Окончив Институт Кеннеди, я вернулся на государственную службу. США были, конечно же, нашим главным союзником, и я получил должность генерального консула в Вашингтоне, которую занимал с 1987 по 1990 год. В июне 1990 года меня внезапно назначили генеральным директором Бюро по взаимоотношениям с Америкой и вернули в Сеул. Я начал завязывать контакты высокого уровня с американским правительством, которые продолжались на всем протяжении моей дипломатической карьеры. Я испытал одно из глубочайших потрясений в жизни, когда официальные представители разведки и вооруженных сил США прибыли в Сеул и устроили брифинг, на котором с полной определенностью заявили: «Северная Корея разрабатывает ядерное оружие». Я сам и все вокруг меня мгновенно затихли, пытаясь найти аргументы, опровергающие их свидетельства и эту ужасную новость. Но их не было.

Долг и ответственность

Я работал над ядерным делом в числе пяти переговорщиков, которым вменялось в обязанность убедить Северную Корею отказаться от ядерных планов. 30 декабря 1991 года, направляясь домой поздно вечером после затянувшихся переговоров с Севером, я понял, что дело движется, и порадовался, что мы стараемся не зря. Однако стоило мне войти в дом, как я почувствовал: что-то неладно.
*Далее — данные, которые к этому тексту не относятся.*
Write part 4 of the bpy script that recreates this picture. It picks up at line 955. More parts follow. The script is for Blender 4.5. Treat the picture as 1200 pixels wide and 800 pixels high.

Моего отца сбила машина, когда он ехал по улице на велосипеде. Его неожиданная смерть стала для всех нас шоком; мне казалось, что небо упадет на землю и раздавит меня. Я ненадолго растерялся и не знал, что должен делать. Мы с женой помчались в Чхунджу, чтобы воздать отцу последние почести. Поездка была выматывающей умственно и эмоционально. Я не представлял, как справлюсь с горем, одновременно улаживая важнейшие международные проблемы.

Я горжусь своей ролью государственного служащего; общественный долг я всегда ставил выше личного. Как старший сын я по традиции должен был заниматься устройством похорон. Мой дядя Пан Пил Хван, уважаемый заместитель мэра округа Джонг-Вон – сам преданный служащий страны, – понял меня и сказал, что возьмет все заботы на себя. Он велел мне возвращаться в Пханмунджом, «мирную деревню» в демилитаризованной зоне, где проходила большая часть переговоров с Севером.

Я почти не спал в ночь после смерти отца, и Сунтхэк села за руль, чтобы отвезти меня в Сеул: тогда я успел бы к утру оказаться в Пханмунджоме. Она беспокоилась о моем здоровье и надеялась, что в машине я посплю. Но я не смог. Я приехал в деревню вместе с другими делегатами, и вечером того дня, 31 декабря 1991 года, делегации Северной и Южной Кореи заключили историческую декларацию о запрете на ядерное оружие. Она вступила в силу 19 февраля 1992 года. Даже сейчас, спустя двадцать восемь лет после ее принятия, я горжусь тем, что принимал участие в тех судьбоносных переговорах.

Это задание повысило мой престиж как дипломата, и я значительно расширил спектр своей деятельности, встречаясь с представителями правительства США и крупными учеными, которые впоследствии оказали мне значительную поддержку в ходе дальнейшей карьеры сначала как заместителя, а потом и министра иностранных дел. Они же способствовали тому, чтобы я занял пост генерального секретаря ООН. В следующем году президентом стал Ким Ён Сам, и в 1995 году он назначил меня заместителем министра внутренних дел по политическому планированию, а позднее по политическим отношениям. Он доверял моим суждениям и попросил меня стать главой его протокольной службы; позднее я служил его советником по национальной безопасности до самого конца президентского срока.

Корея сильно пострадала от финансового кризиса 1997–1998 годов в Азии, и нам никак не удавалось договориться о займе в Международном валютном фонде (МВФ). Заместитель премьер-министра Кореи и его команда прилагали максимум усилий, но МВФ под руководством Мишеля Камдессю не уступал. Он был настолько неумолим, что потребовал от президента Кореи Ким Ён Сама предоставить письменные обязательства от всех кандидатов, которые могут сменить его на президентском посту. Я видел, как лицо президента Кима окаменело.